What's the problem? you have the source, nothing is stopping anybody from using python2. In fact from that perspective you could say it is a good thing, once python3 was published, the language python2 became more and more stable. Until we are at this point. The language is super stable. It will never change again. exactly what you wanted.
> nothing is stopping anybody from using python2

Eh... pip+pypi killing support for python2 is kind of a big problem for continuing to use it unless you have zero external dependencies.

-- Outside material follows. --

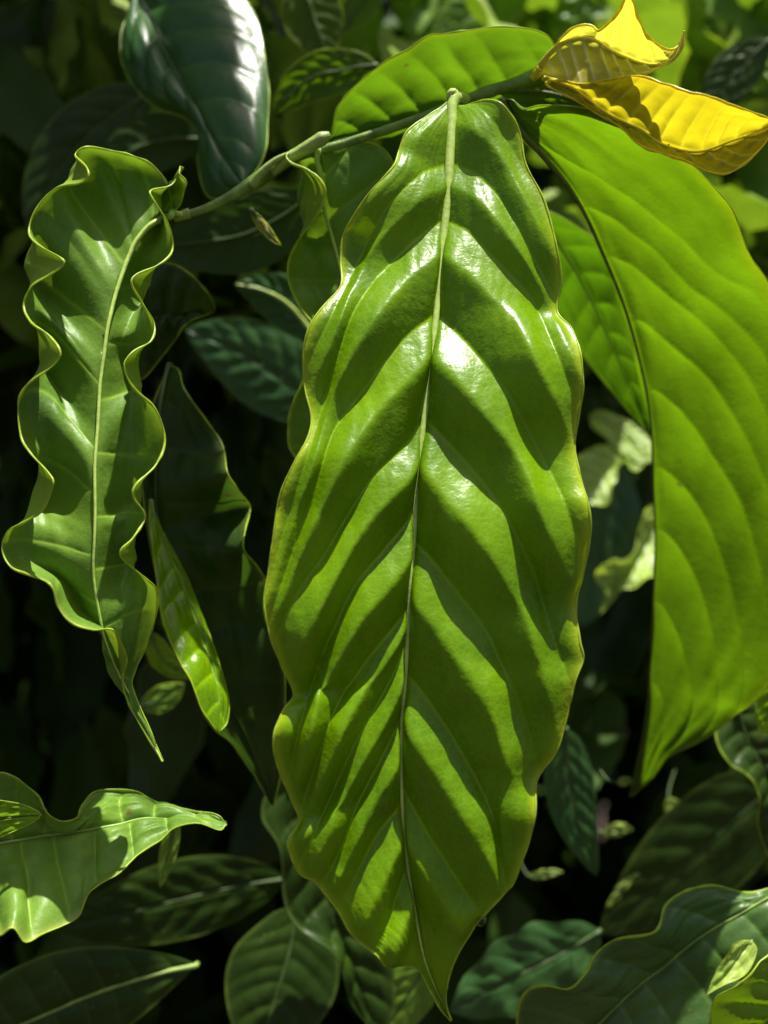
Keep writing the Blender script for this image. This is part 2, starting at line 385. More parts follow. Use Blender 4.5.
def quick(label, mid, w, mat='dark', ripple=0.0, wexp=0.75, peak=0.45, asym=1.0, **k):
    """leaf whose margin follows a width profile along its midrib (w in pixels, half width)"""
    Mr = resample(mid, 24, False); T = np.gradient(Mr[:, :2], axis=0); T /= np.linalg.norm(T, axis=1)[:, None]
    Nn = np.stack([T[:, 1], -T[:, 0]], 1); r = random.Random(label); ph1, ph2 = r.uniform(0, 6), r.uniform(0, 6)
    L = []; R = []
    for i in range(1, 23):
        u = i/23; s = u**(math.log(.5)/math.log(peak)); prof = math.sin(math.pi*s)**wexp
        a = w*prof*(1+ripple*math.sin(u*26+ph1)); b_ = w*asym*prof*(1+ripple*math.sin(u*24+ph2))
        L.append((Mr[i, 0]+Nn[i, 0]*a, Mr[i, 1]+Nn[i, 1]*a, ripple*.02*math.sin(u*26+ph1+1.2)))
        R.append((Mr[i, 0]-Nn[i, 0]*b_, Mr[i, 1]-Nn[i, 1]*b_, ripple*.02*math.sin(u*24+ph2+1.2)))
    k['pillow'] = k.get('pillow', .0015)*.4; k.setdefault('nveins', 7); k.setdefault('slope', .28); k.setdefault('rimw', 0.00022 if k.get('rim') == 'rim' else 0.0); k.setdefault('nu', 90); k.setdefault('nv', 25); k.setdefault('rib', 'rib_bg'); k.setdefault('rim', 'rim_bg')
    return leaf(label, mid, L, R, mat=mat, **k)
#@@LEAVES@@
# ------------------------------------------------------------------ the leaves in the foreground
FG = 'leaves of the near shoot'
leaf('large glossy yellow green leaf hanging in the centre, deeply quilted between its side veins',
  mid=tip_out([(452,98,.316),(452,127,.314),(449,173,.311),(446,213,.309),(442,253,.307),(436,316,.304),(428,389,.301),(419,463,.299),(415,519,.298),(411,572,.297),(408,632,.297),(405,679,.297),(402,725,.297),(401,768,.297),(403,818,.298),(408,868,.299),(416,918,.301),(427,968,.304),(451,1021,.308)], 98, .024),
  L=[(441,108),(426,117,-.001),(406,133,-.002),(399,150,-.001),(393,167,-.003),(369,193,-.004),(351,220,-.001),(343,237,.002),(341,262,.003),(341,286,0),(324,306,-.003),(311,324,-.004),(304,346,-.003),(303,366,-.001),(305,389,.001),(311,416,0),(308,438,-.002),(296,459,-.004),(283,486,-.004),(277,509,-.003),(274,532,-.003),(268,572,-.003),(264,602,-.003),(269,632,-.002),(281,665,.001),(294,694,.003),(283,712,0),(274,735,-.002),(277,762,0),(291,798,.003),(299,821,.003),(288,840,0),(291,855,0),(299,873,.001),(316,883,.001),(338,911,0),(353,936,-.001),(376,955,-.003),(386,966,-.002),(404,966,0),(418,970,0),(430,990),(441,1010)],
  R=[(459,107),(473,103,-.001),(489,100,-.002),(504,106,-.002),(519,130,.001),(526,165,.001),(544,200,-.001),(556,245,-.002),(561,280,.001),(557,311,.003),(572,329,0),(581,356,-.003),(583,389,-.002),(579,418,.001),(575,449,.002),(582,483,-.001),(588,505,-.003),(590,532,-.002),(584,572,.001),(576,599,.003),(579,639,.001),(583,659,.001),(575,682,0),(566,719,.001),(557,750,.001),(543,770,.002),(536,785,.001),(535,815,-.002),(527,845,-.001),(515,880,-.001),(503,895,-.001),(486,913,-.002),(473,928,0),(456,958,0),(448,981,0),(446,1003)],
  mat='hero', rib='rib', rim='rim', nu=520, nv=201, cup=.006, pillow=.0054, bumpy=.0004, fine=.00035, ribw=(1.75,.65), rimw=.00034, sag=-.002,
  veinsL=[[(446,165),(423,173),(403,190),(383,213),(358,262)],[(443,220),(423,233),(397,257),(373,283),(353,313),(339,353),(325,398)],[(433,315),(406,336),(379,369),(353,403),(333,432),(316,483),(300,530)],
          [(423,418),(406,443),(373,476),(350,510),(323,555),(299,589),(284,620)],[(414,505),(403,525),(383,549),(356,582),(336,622),(319,662),(299,729),(290,770)],[(406,609),(383,637),(359,669),(336,705),(316,760),(303,800)],
          [(404,645),(389,679),(373,709),(350,750),(326,805),(305,850)],[(401,715),(386,745),(358,800),(339,848),(322,880)],[(401,801),(374,835),(356,871),(340,905)],[(404,870),(392,905),(380,945)]],
  veinsR=[[(455,165),(483,180),(509,213),(540,270)],[(450,222),(469,232),(491,255),(512,276),(534,303),(555,349),(573,396)],[(439,316),(463,338),(489,369),(512,399),(535,443),(559,489),(575,530)],
          [(429,421),(449,443),(473,469),(499,503),(517,535),(535,575),(548,620),(562,660)],[(418,544),(433,559),(456,589),(486,629),(503,665),(522,708),(534,750)],[(409,674),(429,699),(449,729),(473,770),(493,815),(501,861)],[(405,790),(425,825),(450,865),(476,905)]],
  petiole=[(466,99,.326),(460,97,.322),(455,99,.319),(452,105,.3165)])

leaf('rippled green leaf with a strongly curled yellow rim at the far left',
  mid=tip_out([(172,212,.318),(160,213,.318),(150,224,.318),(137,240,.317),(128,260,.316),(115,296,.314),(107,333,.312),(101,380,.311),(97,429,.310),(95,469,.309),(95,512,.309),(94,545,.309),(94,579,.310),(100,622,.312),(108,650,.316),(122,682,.320),(140,716,.320),(163,762,.320)], 212, .045),
  L=[(168,186,.004),(152,165,.002),(133,156,-.002),(113,151,0),(87,147,-.004),(75,155,-.005),(86,167,-.010),(88,177,-.011),(80,183,-.008),(57,188,-.004),(40,203,-.003),(29,227,-.003),(34,242,-.006),(60,258,-.012),(62,265,-.012),(48,275,-.009),(30,286,-.005),(22,306,-.003),(30,324,-.006),(47,336,-.010),(59,354,-.013),(47,369,-.010),(28,383,-.005),(18,403,-.002),(20,436,-.003),(30,453,-.006),(49,474,-.011),(52,486,-.012),(42,509,-.008),(25,520,-.005),(7,530,-.002),(1,549,-.001),(10,568,-.003),(30,577,-.005),(50,586,-.009),(58,609,-.008),(72,624,-.008),(93,630,-.010),(113,630,-.012),(124,650,-.006),(127,662,-.003),(123,680,-.001),(127,700,0),(142,728,0)],
  crestL=[(160,185,.005),(145,168,.006),(128,160,.004),(110,155,.006),(90,152,.004),(77,160,.004),(70,168,.003),(68,177,.003),(62,186,.002),(52,196,.001),(40,210,.002),(34,228,.002),(30,243,.003),(28,258,.005),(28,270,.005),(28,283,.003),(30,296,.003),(32,310,.003),(34,325,.005),(36,340,.006),(37,354,.006),(36,369,.004),(33,385,.003),(29,405,.003),(32,436,.004),(38,453,.005),(36,474,.006),(30,490,.006),(26,506,.005),(22,520,.003),(18,535,.003),(16,549,.004),(24,562,.004),(40,570,.004),(58,580,.004),(68,600,.004),(80,614,.004),(97,622,.003),(104,636,.002),(110,655,.001),(115,668,.001),(121,684,.001),(130,702,0),(145,728,0)],
  R=[(180,205,0),(184,190,-.006),(186,181,-.008),(176,170,-.009),(184,166,-.004),(178,176,-.004),(170,186,-.006),(152,190,-.010),(151,196,-.011),(160,210,-.009),(170,228,-.006),(173,247,-.004),(168,258,-.006),(155,267,-.009),(136,275,-.013),(132,284,-.013),(143,303,-.008),(155,323,-.004),(152,341,-.007),(133,353,-.012),(125,366,-.013),(133,386,-.009),(157,409,-.004),(166,440,-.002),(157,466,-.006),(138,485,-.011),(135,496,-.011),(145,511,-.007),(145,522,-.006),(133,540,-.010),(122,550,-.012),(124,560,-.010),(147,579,-.002),(157,592,.004),(156,615,.008),(146,645,.008),(136,668,.005),(132,684,.002),(138,702,0),(150,730,0)],
  crestR=[(176,208,.002),(178,198,0),(180,190,0),(180,184,.001),(178,180,.001),(172,182,.001),(168,187,.002),(164,192,.003),(162,198,.003),(163,210,.003),(164,228,.003),(160,247,.003),(156,258,.004),(154,268,.006),(152,278,.006),(146,290,.005),(144,303,.004),(143,323,.003),(143,341,.005),(142,353,.006),(141,368,.006),(142,386,.004),(146,409,.004),(148,440,.005),(146,466,.006),(145,482,.006),(144,496,.006),(141,511,.004),(139,524,.005),(138,540,.005),(138,552,.005),(136,562,.004),(140,578,.004),(145,595,.005),(142,615,.006),(134,645,.005),(128,665,.003),(128,684,.002),(134,702,0),(148,730,0)],
  mat='mature', rib='rib', nu=460, nv=101, pillow=.0011, nveins=10, slope=.06, bumpy=.0005, fine=.0002, ribw=(1.0,.4), rimw=.00040,
  petiole=[(184,216,.325),(178,214,.322),(172,212,.318)])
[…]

This is the main difference between trying to get some ancient code written in C working vs "modern" toolchains - if you have the compiler and the code for C, everything is self-contained; many things like python2 download absolutely tons of support code and libraries to "build" - and when those go offline you can't easily build anymore; and you can't even say "this here VM will build this forever" unless you make sure that it will continue to work (and everything is separately cached/downloaded).
Should have used perl5 i guess? /s
yeahp when there is load bearing python 2.7 code written by someone who has left, puts folks in a tough spot. :/
You're just more aware of technical debt you already had.
Every single EOL product we’ve ever used has never been a priority issue until long after support has ended. It’s quite aggravating.
Its almost like companies fail to do software maintenance.